Thursday, June 16, 2022

Will the UK government stand up to mob rule?


A very big week is in store for the government’s strategy to tackle illegal immigration with all eyes on the planned first air transfer of irregular migrants to Rwanda, due to take place on Tuesday.

Whether the flight takes off at all [it didn't] and how many migrants will be on board is yet to be seen. But the policy has already attracted strong adverse commentary from leading lights in Britain’s unelected establishment, from the Archbishop of Canterbury to the heir to the throne.

But another struggle over the enforcement of immigration law is being waged at ground level, with the springing up of networks of local activists seeking to prevent immigration enforcement officers accompanied by the police from detaining illegal immigrants to facilitate their deportation.

Only occasionally do the activities of this ‘anti-raids’ movement hit the headlines. In May of last year, two men from India were released from the back of a police van in Glasgow after a large crowd assembled to prevent the vehicle from driving away. As the Guardian later reported, the protesters were summoned to the scene by a group called the No Evictions Network.

Scotland’s First Minister, Nicola Sturgeon, the MSP for the constituency involved, was naturally outraged. But not by the rabble who acted to prevent due enforcement of the law.  No, her beef was squarely with the immigration officers and the police, who she accused of having created ‘a dangerous and unacceptable situation’.

This weekend something very similar occurred in Peckham, south-east London. When immigration officers and later the police arrived outside a property on a local estate seeking to detain its occupant, anti-raids groups went into overdrive, using social media to summon 200 people to the scene to hem in the Border Force van.
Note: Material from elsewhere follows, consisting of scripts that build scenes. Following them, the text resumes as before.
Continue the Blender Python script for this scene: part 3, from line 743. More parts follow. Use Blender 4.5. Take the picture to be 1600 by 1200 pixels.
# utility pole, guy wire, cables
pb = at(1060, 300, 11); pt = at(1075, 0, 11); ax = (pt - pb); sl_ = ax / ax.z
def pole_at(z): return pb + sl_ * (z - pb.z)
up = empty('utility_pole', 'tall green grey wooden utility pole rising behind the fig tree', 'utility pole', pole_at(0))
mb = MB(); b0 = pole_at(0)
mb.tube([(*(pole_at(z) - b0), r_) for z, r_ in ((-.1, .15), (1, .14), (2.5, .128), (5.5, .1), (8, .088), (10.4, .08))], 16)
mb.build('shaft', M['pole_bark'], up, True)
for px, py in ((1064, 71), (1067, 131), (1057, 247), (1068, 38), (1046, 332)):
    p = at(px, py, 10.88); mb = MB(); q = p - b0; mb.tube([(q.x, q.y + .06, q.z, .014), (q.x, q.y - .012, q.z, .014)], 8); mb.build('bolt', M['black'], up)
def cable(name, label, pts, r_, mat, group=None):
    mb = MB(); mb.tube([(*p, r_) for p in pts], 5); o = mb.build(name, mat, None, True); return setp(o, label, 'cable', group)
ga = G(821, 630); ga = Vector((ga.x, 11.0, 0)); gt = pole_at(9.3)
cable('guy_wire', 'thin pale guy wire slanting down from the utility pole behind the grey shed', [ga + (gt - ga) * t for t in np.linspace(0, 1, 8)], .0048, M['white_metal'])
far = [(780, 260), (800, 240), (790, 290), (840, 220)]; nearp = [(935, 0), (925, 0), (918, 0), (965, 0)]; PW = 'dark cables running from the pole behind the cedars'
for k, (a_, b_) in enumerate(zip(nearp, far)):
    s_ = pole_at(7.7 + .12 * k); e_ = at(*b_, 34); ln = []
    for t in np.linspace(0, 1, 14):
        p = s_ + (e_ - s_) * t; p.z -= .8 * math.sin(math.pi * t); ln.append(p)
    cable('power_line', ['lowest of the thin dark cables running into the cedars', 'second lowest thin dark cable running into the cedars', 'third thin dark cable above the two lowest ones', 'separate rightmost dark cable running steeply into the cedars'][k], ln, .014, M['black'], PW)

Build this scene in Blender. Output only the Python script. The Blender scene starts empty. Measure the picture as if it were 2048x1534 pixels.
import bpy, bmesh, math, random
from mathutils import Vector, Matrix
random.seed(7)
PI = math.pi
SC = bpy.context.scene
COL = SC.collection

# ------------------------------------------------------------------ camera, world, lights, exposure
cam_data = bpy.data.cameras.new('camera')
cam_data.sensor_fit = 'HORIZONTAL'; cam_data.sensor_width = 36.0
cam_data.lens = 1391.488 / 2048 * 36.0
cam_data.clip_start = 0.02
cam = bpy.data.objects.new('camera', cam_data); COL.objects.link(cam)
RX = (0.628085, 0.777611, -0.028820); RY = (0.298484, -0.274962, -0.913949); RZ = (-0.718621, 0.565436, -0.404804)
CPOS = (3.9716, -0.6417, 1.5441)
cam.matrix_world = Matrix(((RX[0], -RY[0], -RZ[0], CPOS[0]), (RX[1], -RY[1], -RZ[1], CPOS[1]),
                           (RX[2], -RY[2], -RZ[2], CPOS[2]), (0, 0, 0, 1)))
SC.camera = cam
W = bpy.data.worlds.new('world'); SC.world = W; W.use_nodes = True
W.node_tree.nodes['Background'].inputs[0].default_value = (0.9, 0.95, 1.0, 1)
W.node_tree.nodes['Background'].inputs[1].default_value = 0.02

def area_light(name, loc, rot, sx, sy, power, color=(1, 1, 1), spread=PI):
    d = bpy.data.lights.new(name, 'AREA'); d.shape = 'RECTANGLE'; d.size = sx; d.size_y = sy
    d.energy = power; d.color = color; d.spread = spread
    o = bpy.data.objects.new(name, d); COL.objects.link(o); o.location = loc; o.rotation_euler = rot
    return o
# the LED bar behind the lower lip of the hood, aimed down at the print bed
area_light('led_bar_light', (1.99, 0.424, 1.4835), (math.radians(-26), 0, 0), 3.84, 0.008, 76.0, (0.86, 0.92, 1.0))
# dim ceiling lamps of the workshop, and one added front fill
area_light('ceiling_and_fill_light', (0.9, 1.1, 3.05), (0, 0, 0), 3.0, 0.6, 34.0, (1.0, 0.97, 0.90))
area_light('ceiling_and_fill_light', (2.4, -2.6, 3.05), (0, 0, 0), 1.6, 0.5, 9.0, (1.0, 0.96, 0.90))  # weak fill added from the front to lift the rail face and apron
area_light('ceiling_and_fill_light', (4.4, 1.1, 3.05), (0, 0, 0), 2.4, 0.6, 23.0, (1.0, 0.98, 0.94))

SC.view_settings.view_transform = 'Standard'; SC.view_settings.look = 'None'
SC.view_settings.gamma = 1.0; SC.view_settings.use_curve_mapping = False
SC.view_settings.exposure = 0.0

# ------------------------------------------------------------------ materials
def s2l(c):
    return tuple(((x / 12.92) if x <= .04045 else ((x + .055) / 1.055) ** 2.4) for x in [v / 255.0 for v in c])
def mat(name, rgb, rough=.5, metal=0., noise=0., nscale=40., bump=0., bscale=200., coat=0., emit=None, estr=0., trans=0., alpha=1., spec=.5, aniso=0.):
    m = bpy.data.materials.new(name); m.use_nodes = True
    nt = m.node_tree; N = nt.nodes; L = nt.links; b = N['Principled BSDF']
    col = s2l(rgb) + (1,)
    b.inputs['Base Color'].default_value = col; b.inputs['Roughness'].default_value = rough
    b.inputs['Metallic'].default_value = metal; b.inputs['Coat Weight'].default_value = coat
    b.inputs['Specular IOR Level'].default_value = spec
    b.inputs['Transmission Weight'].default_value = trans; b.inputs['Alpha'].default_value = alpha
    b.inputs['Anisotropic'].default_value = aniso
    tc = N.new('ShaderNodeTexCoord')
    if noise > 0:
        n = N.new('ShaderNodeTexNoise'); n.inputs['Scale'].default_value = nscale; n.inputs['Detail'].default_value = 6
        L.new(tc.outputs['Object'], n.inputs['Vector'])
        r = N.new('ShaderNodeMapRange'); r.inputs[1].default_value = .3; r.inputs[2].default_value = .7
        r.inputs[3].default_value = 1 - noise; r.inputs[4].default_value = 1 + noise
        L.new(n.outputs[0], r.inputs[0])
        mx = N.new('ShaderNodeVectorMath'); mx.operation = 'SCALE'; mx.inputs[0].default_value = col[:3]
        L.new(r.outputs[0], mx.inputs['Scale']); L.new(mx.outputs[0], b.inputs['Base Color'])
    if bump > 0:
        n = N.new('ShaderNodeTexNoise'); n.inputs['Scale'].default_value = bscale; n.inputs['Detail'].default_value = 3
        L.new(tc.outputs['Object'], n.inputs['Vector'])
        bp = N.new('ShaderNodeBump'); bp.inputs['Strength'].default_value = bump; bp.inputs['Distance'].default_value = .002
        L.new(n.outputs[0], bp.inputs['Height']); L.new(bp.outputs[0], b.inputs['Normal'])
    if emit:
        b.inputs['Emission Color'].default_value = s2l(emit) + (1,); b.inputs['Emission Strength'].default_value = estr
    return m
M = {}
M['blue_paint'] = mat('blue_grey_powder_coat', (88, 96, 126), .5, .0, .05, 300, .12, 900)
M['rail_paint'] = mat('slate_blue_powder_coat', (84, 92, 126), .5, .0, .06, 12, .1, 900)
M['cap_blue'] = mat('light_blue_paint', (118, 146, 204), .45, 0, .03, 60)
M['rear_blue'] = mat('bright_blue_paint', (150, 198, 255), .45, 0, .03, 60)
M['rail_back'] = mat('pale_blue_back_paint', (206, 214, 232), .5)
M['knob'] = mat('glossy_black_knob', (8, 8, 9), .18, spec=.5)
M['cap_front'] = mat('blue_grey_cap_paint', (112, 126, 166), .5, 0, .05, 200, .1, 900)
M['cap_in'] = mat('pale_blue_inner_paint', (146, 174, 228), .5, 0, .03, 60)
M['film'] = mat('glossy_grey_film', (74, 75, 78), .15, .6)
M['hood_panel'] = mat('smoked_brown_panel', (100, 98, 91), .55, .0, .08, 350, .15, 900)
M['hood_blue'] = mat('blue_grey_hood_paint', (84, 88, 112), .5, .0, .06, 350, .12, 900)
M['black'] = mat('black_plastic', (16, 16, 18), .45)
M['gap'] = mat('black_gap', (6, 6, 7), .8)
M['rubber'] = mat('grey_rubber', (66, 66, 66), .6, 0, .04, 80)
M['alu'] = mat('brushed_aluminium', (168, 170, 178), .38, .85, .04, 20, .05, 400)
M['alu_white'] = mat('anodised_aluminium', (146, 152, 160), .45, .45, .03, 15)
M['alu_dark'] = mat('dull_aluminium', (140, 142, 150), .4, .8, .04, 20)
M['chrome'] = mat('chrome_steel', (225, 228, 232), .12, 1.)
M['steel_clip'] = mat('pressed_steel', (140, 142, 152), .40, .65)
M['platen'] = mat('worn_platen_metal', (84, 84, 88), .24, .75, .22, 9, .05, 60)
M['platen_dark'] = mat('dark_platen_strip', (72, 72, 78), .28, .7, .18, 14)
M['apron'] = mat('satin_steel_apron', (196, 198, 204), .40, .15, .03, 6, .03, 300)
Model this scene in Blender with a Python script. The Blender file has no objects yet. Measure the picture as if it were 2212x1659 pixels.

Again, the tactic worked, with the intended detainee being allowed to leave the van as the crowd chanted ‘shame on you’ and ‘let him go’ and police officers sought to calm an increasingly fraught situation.

Once more a left-wing elected politician got involved in the effort to thwart due enforcement of the law. This time it was local Labour councillor Reginald Popoola, who helped summon people to the scene by tweeting: ‘Block the van from taking one of our neighbours. Come and join us now.’

Later he posted a celebratory tweet declaring: ‘Here’s the moment he was released from the immigration van. Really proud of our community for turning out today and resisting. Peckham people power!’

It will be instructive to see what stance the former Director of Public Prosecutions Sir Keir Starmer – now a semi-obscure political figure – takes towards a Labour councillor wilfully obstructing the legal authorities in this way and then celebrating their defeat. But as a stickler for due process, one must hope that he will see the merits of the rule of law over ‘Peckham people power’, which seems like a polite way of describing mob rule.